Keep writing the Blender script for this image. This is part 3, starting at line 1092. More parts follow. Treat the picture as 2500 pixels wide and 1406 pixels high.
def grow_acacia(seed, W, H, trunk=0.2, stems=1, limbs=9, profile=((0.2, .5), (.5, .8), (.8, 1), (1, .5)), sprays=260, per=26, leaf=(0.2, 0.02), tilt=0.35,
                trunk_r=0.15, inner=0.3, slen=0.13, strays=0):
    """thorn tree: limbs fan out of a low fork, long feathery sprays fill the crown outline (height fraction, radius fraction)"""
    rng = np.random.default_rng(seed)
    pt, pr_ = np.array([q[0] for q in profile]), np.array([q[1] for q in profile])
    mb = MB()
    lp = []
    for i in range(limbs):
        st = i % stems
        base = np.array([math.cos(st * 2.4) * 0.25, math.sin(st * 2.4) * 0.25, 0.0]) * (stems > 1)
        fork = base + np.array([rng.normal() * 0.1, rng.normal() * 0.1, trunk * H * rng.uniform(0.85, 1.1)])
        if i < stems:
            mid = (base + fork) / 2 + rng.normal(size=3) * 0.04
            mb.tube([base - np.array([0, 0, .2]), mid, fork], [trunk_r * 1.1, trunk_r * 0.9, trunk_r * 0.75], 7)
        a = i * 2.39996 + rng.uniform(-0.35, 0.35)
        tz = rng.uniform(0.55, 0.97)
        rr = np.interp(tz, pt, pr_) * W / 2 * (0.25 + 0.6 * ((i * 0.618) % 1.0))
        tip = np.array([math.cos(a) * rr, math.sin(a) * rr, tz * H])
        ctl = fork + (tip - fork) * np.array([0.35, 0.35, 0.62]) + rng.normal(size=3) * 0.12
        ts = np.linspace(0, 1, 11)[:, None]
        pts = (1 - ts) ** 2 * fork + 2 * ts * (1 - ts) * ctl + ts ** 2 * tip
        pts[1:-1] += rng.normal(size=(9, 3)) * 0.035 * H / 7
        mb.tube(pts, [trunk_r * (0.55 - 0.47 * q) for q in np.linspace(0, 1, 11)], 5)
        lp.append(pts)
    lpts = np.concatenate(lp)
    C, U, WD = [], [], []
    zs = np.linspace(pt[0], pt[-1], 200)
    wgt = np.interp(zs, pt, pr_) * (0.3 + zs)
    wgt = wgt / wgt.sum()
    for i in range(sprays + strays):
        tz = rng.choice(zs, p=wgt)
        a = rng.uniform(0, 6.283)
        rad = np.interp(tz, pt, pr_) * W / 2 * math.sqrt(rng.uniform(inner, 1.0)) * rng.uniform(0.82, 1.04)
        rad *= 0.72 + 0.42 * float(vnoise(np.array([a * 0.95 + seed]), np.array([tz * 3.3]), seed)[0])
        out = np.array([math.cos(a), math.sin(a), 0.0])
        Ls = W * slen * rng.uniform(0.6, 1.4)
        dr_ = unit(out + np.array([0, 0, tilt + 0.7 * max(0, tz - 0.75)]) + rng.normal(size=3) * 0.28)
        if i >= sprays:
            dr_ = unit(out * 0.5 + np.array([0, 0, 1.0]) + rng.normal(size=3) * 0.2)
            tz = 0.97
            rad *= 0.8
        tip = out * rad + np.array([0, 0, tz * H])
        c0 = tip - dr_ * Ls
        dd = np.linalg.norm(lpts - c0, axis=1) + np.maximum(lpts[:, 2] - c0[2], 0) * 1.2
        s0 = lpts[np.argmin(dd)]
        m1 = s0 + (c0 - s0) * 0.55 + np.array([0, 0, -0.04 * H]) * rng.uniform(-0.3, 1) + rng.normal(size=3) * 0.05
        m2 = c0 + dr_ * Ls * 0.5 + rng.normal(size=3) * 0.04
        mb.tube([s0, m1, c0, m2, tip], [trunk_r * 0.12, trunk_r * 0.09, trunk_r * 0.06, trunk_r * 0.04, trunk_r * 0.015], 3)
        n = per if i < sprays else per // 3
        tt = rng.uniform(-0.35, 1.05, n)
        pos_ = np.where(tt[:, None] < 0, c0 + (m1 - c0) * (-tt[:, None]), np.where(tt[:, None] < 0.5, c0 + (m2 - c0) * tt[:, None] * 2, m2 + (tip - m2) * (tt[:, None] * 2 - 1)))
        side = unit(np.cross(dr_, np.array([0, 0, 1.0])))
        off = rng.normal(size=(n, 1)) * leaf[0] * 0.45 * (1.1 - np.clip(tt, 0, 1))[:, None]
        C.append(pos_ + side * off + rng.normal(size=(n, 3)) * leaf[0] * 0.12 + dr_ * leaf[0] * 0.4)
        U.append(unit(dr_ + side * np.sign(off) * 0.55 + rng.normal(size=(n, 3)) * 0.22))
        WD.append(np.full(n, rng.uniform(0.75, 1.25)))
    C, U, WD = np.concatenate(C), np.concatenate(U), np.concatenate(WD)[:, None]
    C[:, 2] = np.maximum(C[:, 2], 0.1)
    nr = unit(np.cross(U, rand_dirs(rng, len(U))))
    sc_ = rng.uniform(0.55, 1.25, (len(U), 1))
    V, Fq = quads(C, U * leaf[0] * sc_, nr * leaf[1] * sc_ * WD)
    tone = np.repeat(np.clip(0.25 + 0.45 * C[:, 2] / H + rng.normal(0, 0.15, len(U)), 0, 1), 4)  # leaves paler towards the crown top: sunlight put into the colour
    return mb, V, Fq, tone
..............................
_Exercise description_
Copy out the material word for word and line for line.

_Response to this exercise_
Keep writing the Blender script for this image. This is part 3, starting at line 1092. More parts follow. Treat the picture as 2500 pixels wide and 1406 pixels high.
def grow_acacia(seed, W, H, trunk=0.2, stems=1, limbs=9, profile=((0.2, .5), (.5, .8), (.8, 1), (1, .5)), sprays=260, per=26, leaf=(0.2, 0.02), tilt=0.35,
                trunk_r=0.15, inner=0.3, slen=0.13, strays=0):
    """thorn tree: limbs fan out of a low fork, long feathery sprays fill the crown outline (height fraction, radius fraction)"""
    rng = np.random.default_rng(seed)
    pt, pr_ = np.array([q[0] for q in profile]), np.array([q[1] for q in profile])
    mb = MB()
    lp = []
    for i in range(limbs):
        st = i % stems
        base = np.array([math.cos(st * 2.4) * 0.25, math.sin(st * 2.4) * 0.25, 0.0]) * (stems > 1)
        fork = base + np.array([rng.normal() * 0.1, rng.normal() * 0.1, trunk * H * rng.uniform(0.85, 1.1)])
        if i < stems:
            mid = (base + fork) / 2 + rng.normal(size=3) * 0.04
            mb.tube([base - np.array([0, 0, .2]), mid, fork], [trunk_r * 1.1, trunk_r * 0.9, trunk_r * 0.75], 7)
        a = i * 2.39996 + rng.uniform(-0.35, 0.35)
        tz = rng.uniform(0.55, 0.97)
        rr = np.interp(tz, pt, pr_) * W / 2 * (0.25 + 0.6 * ((i * 0.618) % 1.0))
        tip = np.array([math.cos(a) * rr, math.sin(a) * rr, tz * H])
        ctl = fork + (tip - fork) * np.array([0.35, 0.35, 0.62]) + rng.normal(size=3) * 0.12
        ts = np.linspace(0, 1, 11)[:, None]
        pts = (1 - ts) ** 2 * fork + 2 * ts * (1 - ts) * ctl + ts ** 2 * tip
        pts[1:-1] += rng.normal(size=(9, 3)) * 0.035 * H / 7
        mb.tube(pts, [trunk_r * (0.55 - 0.47 * q) for q in np.linspace(0, 1, 11)], 5)
        lp.append(pts)
    lpts = np.concatenate(lp)
    C, U, WD = [], [], []
    zs = np.linspace(pt[0], pt[-1], 200)
    wgt = np.interp(zs, pt, pr_) * (0.3 + zs)
    wgt = wgt / wgt.sum()
    for i in range(sprays + strays):
        tz = rng.choice(zs, p=wgt)
        a = rng.uniform(0, 6.283)
        rad = np.interp(tz, pt, pr_) * W / 2 * math.sqrt(rng.uniform(inner, 1.0)) * rng.uniform(0.82, 1.04)
        rad *= 0.72 + 0.42 * float(vnoise(np.array([a * 0.95 + seed]), np.array([tz * 3.3]), seed)[0])
        out = np.array([math.cos(a), math.sin(a), 0.0])
        Ls = W * slen * rng.uniform(0.6, 1.4)
        dr_ = unit(out + np.array([0, 0, tilt + 0.7 * max(0, tz - 0.75)]) + rng.normal(size=3) * 0.28)
        if i >= sprays:
            dr_ = unit(out * 0.5 + np.array([0, 0, 1.0]) + rng.normal(size=3) * 0.2)
            tz = 0.97
            rad *= 0.8
        tip = out * rad + np.array([0, 0, tz * H])
        c0 = tip - dr_ * Ls
        dd = np.linalg.norm(lpts - c0, axis=1) + np.maximum(lpts[:, 2] - c0[2], 0) * 1.2
        s0 = lpts[np.argmin(dd)]
        m1 = s0 + (c0 - s0) * 0.55 + np.array([0, 0, -0.04 * H]) * rng.uniform(-0.3, 1) + rng.normal(size=3) * 0.05
        m2 = c0 + dr_ * Ls * 0.5 + rng.normal(size=3) * 0.04
        mb.tube([s0, m1, c0, m2, tip], [trunk_r * 0.12, trunk_r * 0.09, trunk_r * 0.06, trunk_r * 0.04, trunk_r * 0.015], 3)
        n = per if i < sprays else per // 3
        tt = rng.uniform(-0.35, 1.05, n)
        pos_ = np.where(tt[:, None] < 0, c0 + (m1 - c0) * (-tt[:, None]), np.where(tt[:, None] < 0.5, c0 + (m2 - c0) * tt[:, None] * 2, m2 + (tip - m2) * (tt[:, None] * 2 - 1)))
        side = unit(np.cross(dr_, np.array([0, 0, 1.0])))
        off = rng.normal(size=(n, 1)) * leaf[0] * 0.45 * (1.1 - np.clip(tt, 0, 1))[:, None]
        C.append(pos_ + side * off + rng.normal(size=(n, 3)) * leaf[0] * 0.12 + dr_ * leaf[0] * 0.4)
        U.append(unit(dr_ + side * np.sign(off) * 0.55 + rng.normal(size=(n, 3)) * 0.22))
        WD.append(np.full(n, rng.uniform(0.75, 1.25)))
    C, U, WD = np.concatenate(C), np.concatenate(U), np.concatenate(WD)[:, None]
    C[:, 2] = np.maximum(C[:, 2], 0.1)
    nr = unit(np.cross(U, rand_dirs(rng, len(U))))
    sc_ = rng.uniform(0.55, 1.25, (len(U), 1))
    V, Fq = quads(C, U * leaf[0] * sc_, nr * leaf[1] * sc_ * WD)
    tone = np.repeat(np.clip(0.25 + 0.45 * C[:, 2] / H + rng.normal(0, 0.15, len(U)), 0, 1), 4)  # leaves paler towards the crown top: sunlight put into the colour
    return mb, V, Fq, tone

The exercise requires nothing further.